[Records from a dataset]

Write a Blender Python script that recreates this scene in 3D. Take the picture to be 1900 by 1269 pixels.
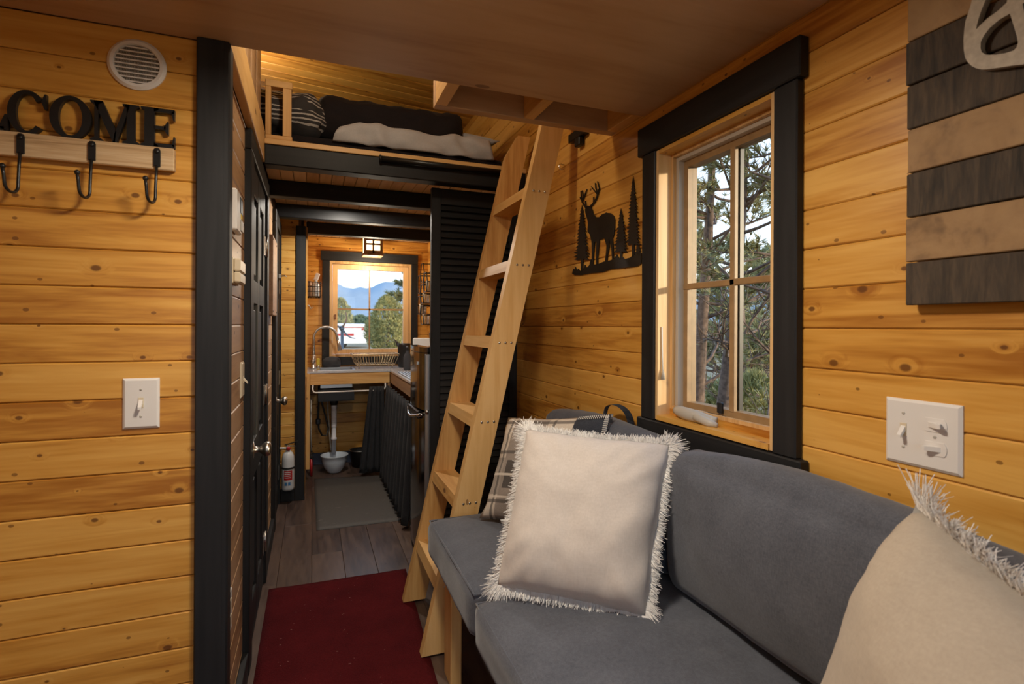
import bpy, bmesh, math, random
from mathutils import Vector, Matrix, noise
R = random.Random(7)
S = bpy.context.scene
COL = S.collection
for o in list(bpy.data.objects):
    bpy.data.objects.remove(o)

# ------------------------------------------------------------------ camera
YAW, ROLL, FPX, CX, CY = 0.36254, 0.0050746, 977.92, 950.0, 605.11
F = Vector((math.sin(YAW), math.cos(YAW), 0))
_r0 = Vector((math.cos(YAW), -math.sin(YAW), 0)); _u0 = Vector((0, 0, 1))
RT = _r0 * math.cos(ROLL) + _u0 * math.sin(ROLL)
UP = _u0 * math.cos(ROLL) - _r0 * math.sin(ROLL)
CAM = Vector((0, 0, 1.2))
cam = bpy.data.cameras.new('camera'); camo = bpy.data.objects.new('camera', cam); COL.objects.link(camo)
m = Matrix((RT, UP, -F)).transposed().to_4x4(); m.translation = CAM
camo.matrix_world = m
cam.sensor_width = 36; cam.lens = FPX / 1900 * 36
cam.shift_y = (CY - 634.5) / 1900
cam.clip_start = .02; cam.clip_end = 3000
cam.dof.use_dof = True; cam.dof.focus_distance = 2.1; cam.dof.aperture_fstop = 6.0
S.camera = camo

# ------------------------------------------------------------------ world, sun, exposure
S.view_settings.view_transform = 'Standard'; S.view_settings.look = 'None'
S.view_settings.gamma = 1; S.view_settings.use_curve_mapping = False
S.view_settings.exposure = 0.3
S.cycles.max_bounces = 6; S.cycles.diffuse_bounces = 4; S.cycles.glossy_bounces = 3; S.cycles.transmission_bounces = 4
S.cycles.use_adaptive_sampling = True; S.cycles.adaptive_threshold = .03; S.cycles.sample_clamp_indirect = 6
S.cycles.caustics_reflective = False; S.cycles.caustics_refractive = False
SKY_STRENGTH = 1.8
wd = bpy.data.worlds.new('sky'); S.world = wd; wd.use_nodes = True
nt = wd.node_tree; nt.nodes.clear()
wo = nt.nodes.new('ShaderNodeOutputWorld'); bg = nt.nodes.new('ShaderNodeBackground')
tc = nt.nodes.new('ShaderNodeTexCoord'); sp = nt.nodes.new('ShaderNodeSeparateXYZ')
cr = nt.nodes.new('ShaderNodeValToRGB')
nt.links.new(tc.outputs['Generated'], sp.inputs[0]); nt.links.new(sp.outputs['Z'], cr.inputs[0])
e = cr.color_ramp.elements
e[0].position = 0; e[0].color = (.86, .90, .95, 1)
e[1].position = .6; e[1].color = (.30, .50, .86, 1)
x_ = cr.color_ramp.elements.new(.16); x_.color = (.72, .83, .95, 1)
nt.links.new(cr.outputs[0], bg.inputs[0]); bg.inputs[1].default_value = SKY_STRENGTH
nt.links.new(bg.outputs[0], wo.inputs[0])
sl = bpy.data.lights.new('sun', 'SUN'); sl.energy = 3.4; sl.color = (1, .78, .50); sl.angle = .05
so = bpy.data.objects.new('sun', sl); COL.objects.link(so)
SUN_DIR = Vector((-.74, .66, -.14)).normalized()
so.rotation_euler = SUN_DIR.to_track_quat('-Z', 'Y').to_euler(); so.location = (6, -8, 4)

# ------------------------------------------------------------------ pixel -> point on a real plane (for traced outlines)
def ray(px, py): return F + RT * ((px - CX) / FPX) - UP * ((py - CY) / FPX)
def onx(px, py, X): r = ray(px, py); return CAM + r * (X / r.x)
def ony(px, py, Y): r = ray(px, py); return CAM + r * (Y / r.y)
def onz(px, py, Z): r = ray(px, py); return CAM + r * ((Z - CAM.z) / r.z)
def at(px, py, d): return CAM + ray(px, py) * d

# ------------------------------------------------------------------ materials
MATS = {}
class NB:
    def __init__(s, name):
        s.m = bpy.data.materials.new(name); s.m.use_nodes = True
        s.t = s.m.node_tree; s.n = s.t.nodes; s.b = s.n['Principled BSDF']; MATS[name] = s.m
    def add(s, ty, **kw):
        n = s.n.new(ty)
        for k, v in kw.items(): setattr(n, k, v)
        return n
    def link(s, a, b): s.t.links.new(a, b)
    def math(s, op, a, b=None, c=None):
        n = s.add('ShaderNodeMath', operation=op)
        for i, v in enumerate((a, b, c)):
            if v is None: continue
            if isinstance(v, (int, float)): n.inputs[i].default_value = v
            else: s.link(v, n.inputs[i])
        return n.outputs[0]
    def ramp(s, fac, stops):
        n = s.add('ShaderNodeValToRGB'); el = n.color_ramp.elements
        el[0].position = stops[0][0]; el[0].color = (*stops[0][1], 1)
        el[1].position = stops[-1][0]; el[1].color = (*stops[-1][1], 1)
        for p, c in stops[1:-1]: el.new(p).color = (*c, 1)
        s.link(fac, n.inputs[0]); return n.outputs[0]
    def mix(s, fac, a, b, mode='MIX'):
        n = s.add('ShaderNodeMix', data_type='RGBA', blend_type=mode)
        for i, v in ((0, fac), (6, a), (7, b)):
            if isinstance(v, (int, float)): n.inputs[i].default_value = v
            elif isinstance(v, tuple): n.inputs[i].default_value = (*v, 1)
            else: s.link(v, n.inputs[i])
        return n.outputs[2]
    def noise(s, vec, scale, detail=4, rough=.55, dist=0.):
        n = s.add('ShaderNodeTexNoise'); n.inputs['Scale'].default_value = scale
        n.inputs['Detail'].default_value = detail; n.inputs['Roughness'].default_value = rough
        n.inputs['Distortion'].default_value = dist
        if vec: s.link(vec, n.inputs['Vector'])
        return n.outputs['Fac']
    def bump(s, h, strength=.3, dist=.002):
        n = s.add('ShaderNodeBump'); n.inputs['Strength'].default_value = strength; n.inputs['Distance'].default_value = dist
        s.link(h, n.inputs['Height']); s.link(n.outputs[0], s.b.inputs['Normal'])
    def obj(s, jitter=True):
        t = s.add('ShaderNodeTexCoord')
        if not jitter: return t.outputs['Object']
        oi = s.add('ShaderNodeObjectInfo'); v = s.add('ShaderNodeVectorMath', operation='MULTIPLY_ADD')
        cmb = s.add('ShaderNodeCombineXYZ')
        for i, k in enumerate((13.1, 29.7, 17.3)): s.link(s.math('MULTIPLY', oi.outputs['Random'], k), cmb.inputs[i])
        v.inputs[1].default_value = (1, 1, 1)
        s.link(t.outputs['Object'], v.inputs[0]); s.link(cmb.outputs[0], v.inputs[2])
        s.rand = oi.outputs['Random']
        return v.outputs[0]
    def scale(s, vec, sc):
        mp = s.add('ShaderNodeMapping'); mp.inputs['Scale'].default_value = sc; s.link(vec, mp.inputs[0]); return mp.outputs[0]

def plain(name, col, rough=.5, metal=0., spec=.5, var=.0, vscale=30., bump=0., bscale=200., coat=0.):
    b = NB(name); p = b.b.inputs
    p['Base Color'].default_value = (*col, 1); p['Roughness'].default_value = rough; p['Metallic'].default_value = metal
    p['Specular IOR Level'].default_value = spec; p['Coat Weight'].default_value = coat
    if var or bump:
        v = b.obj(True)
        if var:
            n = b.noise(v, vscale, 5)
            b.link(b.ramp(n, [(.3, tuple(c * (1 - var) for c in col)), (.7, tuple(min(1, c * (1 + var)) for c in col))]), p['Base Color'])
        if bump: b.bump(b.noise(v, bscale, 3), bump, .002)
    return b.m

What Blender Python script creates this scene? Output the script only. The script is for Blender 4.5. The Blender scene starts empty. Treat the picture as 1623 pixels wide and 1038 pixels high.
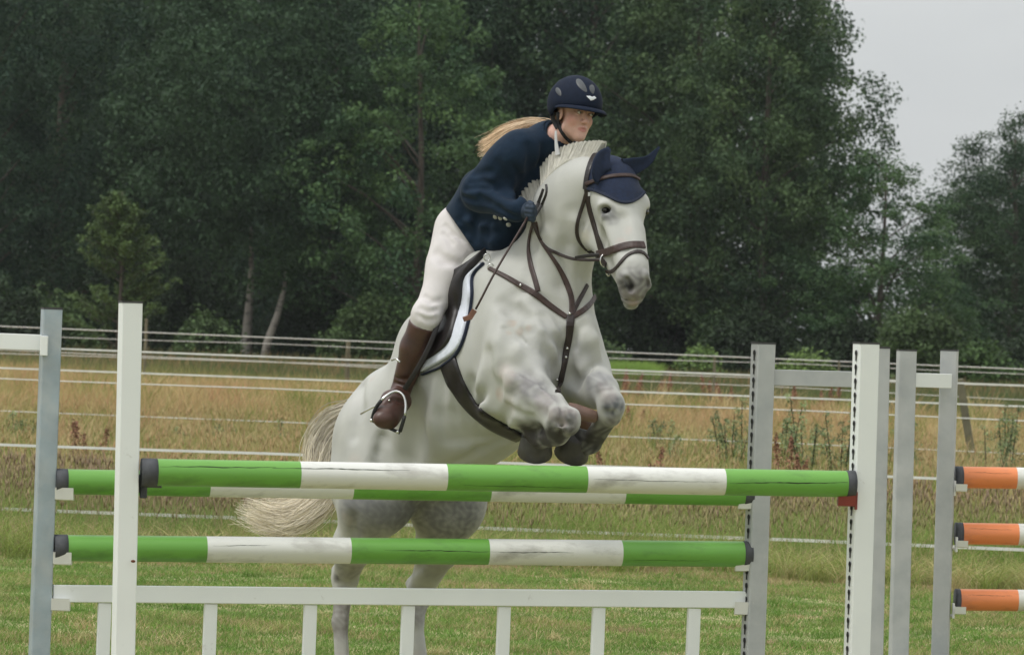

*To be done*
Print the complete listing exactly, apart from any pictures.

*Worked solution*
Write a Blender Python script that recreates this scene in 3D. Take the picture to be 1900 by 1269 pixels.
import bpy, bmesh, math, random
from mathutils import Vector, Matrix, noise
R = random.Random(7)
S = bpy.context.scene
COL = S.collection
for o in list(bpy.data.objects):
    bpy.data.objects.remove(o)

# ------------------------------------------------------------------ camera
YAW, ROLL, FPX, CX, CY = 0.36254, 0.0050746, 977.92, 950.0, 605.11
F = Vector((math.sin(YAW), math.cos(YAW), 0))
_r0 = Vector((math.cos(YAW), -math.sin(YAW), 0)); _u0 = Vector((0, 0, 1))
RT = _r0 * math.cos(ROLL) + _u0 * math.sin(ROLL)
UP = _u0 * math.cos(ROLL) - _r0 * math.sin(ROLL)
CAM = Vector((0, 0, 1.2))
cam = bpy.data.cameras.new('camera'); camo = bpy.data.objects.new('camera', cam); COL.objects.link(camo)
m = Matrix((RT, UP, -F)).transposed().to_4x4(); m.translation = CAM
camo.matrix_world = m
cam.sensor_width = 36; cam.lens = FPX / 1900 * 36
cam.shift_y = (CY - 634.5) / 1900
cam.clip_start = .02; cam.clip_end = 3000
cam.dof.use_dof = True; cam.dof.focus_distance = 2.1; cam.dof.aperture_fstop = 6.0
S.camera = camo

# ------------------------------------------------------------------ world, sun, exposure
S.view_settings.view_transform = 'Standard'; S.view_settings.look = 'None'
S.view_settings.gamma = 1; S.view_settings.use_curve_mapping = False
S.view_settings.exposure = 0.3
S.cycles.max_bounces = 6; S.cycles.diffuse_bounces = 4; S.cycles.glossy_bounces = 3; S.cycles.transmission_bounces = 4
S.cycles.use_adaptive_sampling = True; S.cycles.adaptive_threshold = .03; S.cycles.sample_clamp_indirect = 6
S.cycles.caustics_reflective = False; S.cycles.caustics_refractive = False
SKY_STRENGTH = 1.8
wd = bpy.data.worlds.new('sky'); S.world = wd; wd.use_nodes = True
nt = wd.node_tree; nt.nodes.clear()
wo = nt.nodes.new('ShaderNodeOutputWorld'); bg = nt.nodes.new('ShaderNodeBackground')
tc = nt.nodes.new('ShaderNodeTexCoord'); sp = nt.nodes.new('ShaderNodeSeparateXYZ')
cr = nt.nodes.new('ShaderNodeValToRGB')
nt.links.new(tc.outputs['Generated'], sp.inputs[0]); nt.links.new(sp.outputs['Z'], cr.inputs[0])
e = cr.color_ramp.elements
e[0].position = 0; e[0].color = (.86, .90, .95, 1)
e[1].position = .6; e[1].color = (.30, .50, .86, 1)
x_ = cr.color_ramp.elements.new(.16); x_.color = (.72, .83, .95, 1)
nt.links.new(cr.outputs[0], bg.inputs[0]); bg.inputs[1].default_value = SKY_STRENGTH
nt.links.new(bg.outputs[0], wo.inputs[0])
sl = bpy.data.lights.new('sun', 'SUN'); sl.energy = 3.4; sl.color = (1, .78, .50); sl.angle = .05
so = bpy.data.objects.new('sun', sl); COL.objects.link(so)
SUN_DIR = Vector((-.74, .66, -.14)).normalized()
so.rotation_euler = SUN_DIR.to_track_quat('-Z', 'Y').to_euler(); so.location = (6, -8, 4)

# ------------------------------------------------------------------ pixel -> point on a real plane (for traced outlines)
def ray(px, py): return F + RT * ((px - CX) / FPX) - UP * ((py - CY) / FPX)
def onx(px, py, X): r = ray(px, py); return CAM + r * (X / r.x)
def ony(px, py, Y): r = ray(px, py); return CAM + r * (Y / r.y)
def onz(px, py, Z): r = ray(px, py); return CAM + r * ((Z - CAM.z) / r.z)
def at(px, py, d): return CAM + ray(px, py) * d

# ------------------------------------------------------------------ materials
MATS = {}
class NB:
    def __init__(s, name):
        s.m = bpy.data.materials.new(name); s.m.use_nodes = True
        s.t = s.m.node_tree; s.n = s.t.nodes; s.b = s.n['Principled BSDF']; MATS[name] = s.m
    def add(s, ty, **kw):
        n = s.n.new(ty)
        for k, v in kw.items(): setattr(n, k, v)
        return n
    def link(s, a, b): s.t.links.new(a, b)
    def math(s, op, a, b=None, c=None):
        n = s.add('ShaderNodeMath', operation=op)
        for i, v in enumerate((a, b, c)):
            if v is None: continue
            if isinstance(v, (int, float)): n.inputs[i].default_value = v
            else: s.link(v, n.inputs[i])
        return n.outputs[0]
    def ramp(s, fac, stops):
        n = s.add('ShaderNodeValToRGB'); el = n.color_ramp.elements
        el[0].position = stops[0][0]; el[0].color = (*stops[0][1], 1)
        el[1].position = stops[-1][0]; el[1].color = (*stops[-1][1], 1)
        for p, c in stops[1:-1]: el.new(p).color = (*c, 1)
        s.link(fac, n.inputs[0]); return n.outputs[0]
    def mix(s, fac, a, b, mode='MIX'):
        n = s.add('ShaderNodeMix', data_type='RGBA', blend_type=mode)
        for i, v in ((0, fac), (6, a), (7, b)):
            if isinstance(v, (int, float)): n.inputs[i].default_value = v
            elif isinstance(v, tuple): n.inputs[i].default_value = (*v, 1)
            else: s.link(v, n.inputs[i])
        return n.outputs[2]
    def noise(s, vec, scale, detail=4, rough=.55, dist=0.):
        n = s.add('ShaderNodeTexNoise'); n.inputs['Scale'].default_value = scale
        n.inputs['Detail'].default_value = detail; n.inputs['Roughness'].default_value = rough
        n.inputs['Distortion'].default_value = dist
        if vec: s.link(vec, n.inputs['Vector'])
        return n.outputs['Fac']
    def bump(s, h, strength=.3, dist=.002):
        n = s.add('ShaderNodeBump'); n.inputs['Strength'].default_value = strength; n.inputs['Distance'].default_value = dist
        s.link(h, n.inputs['Height']); s.link(n.outputs[0], s.b.inputs['Normal'])
    def obj(s, jitter=True):
        t = s.add('ShaderNodeTexCoord')
        if not jitter: return t.outputs['Object']
        oi = s.add('ShaderNodeObjectInfo'); v = s.add('ShaderNodeVectorMath', operation='MULTIPLY_ADD')
        cmb = s.add('ShaderNodeCombineXYZ')
        for i, k in enumerate((13.1, 29.7, 17.3)): s.link(s.math('MULTIPLY', oi.outputs['Random'], k), cmb.inputs[i])
        v.inputs[1].default_value = (1, 1, 1)
        s.link(t.outputs['Object'], v.inputs[0]); s.link(cmb.outputs[0], v.inputs[2])
        s.rand = oi.outputs['Random']
        return v.outputs[0]
    def scale(s, vec, sc):
        mp = s.add('ShaderNodeMapping'); mp.inputs['Scale'].default_value = sc; s.link(vec, mp.inputs[0]); return mp.outputs[0]

def plain(name, col, rough=.5, metal=0., spec=.5, var=.0, vscale=30., bump=0., bscale=200., coat=0.):
    b = NB(name); p = b.b.inputs
    p['Base Color'].default_value = (*col, 1); p['Roughness'].default_value = rough; p['Metallic'].default_value = metal
    p['Specular IOR Level'].default_value = spec; p['Coat Weight'].default_value = coat
    if var or bump:
        v = b.obj(True)
        if var:
            n = b.noise(v, vscale, 5)
            b.link(b.ramp(n, [(.3, tuple(c * (1 - var) for c in col)), (.7, tuple(min(1, c * (1 + var)) for c in col))]), p['Base Color'])
        if bump: b.bump(b.noise(v, bscale, 3), bump, .002)
    return b.m

What Blender Python script creates this scene? Output the script only. The script is for Blender 4.5. The Blender scene starts empty. Treat the picture as 1623 pixels wide and 1038 pixels high.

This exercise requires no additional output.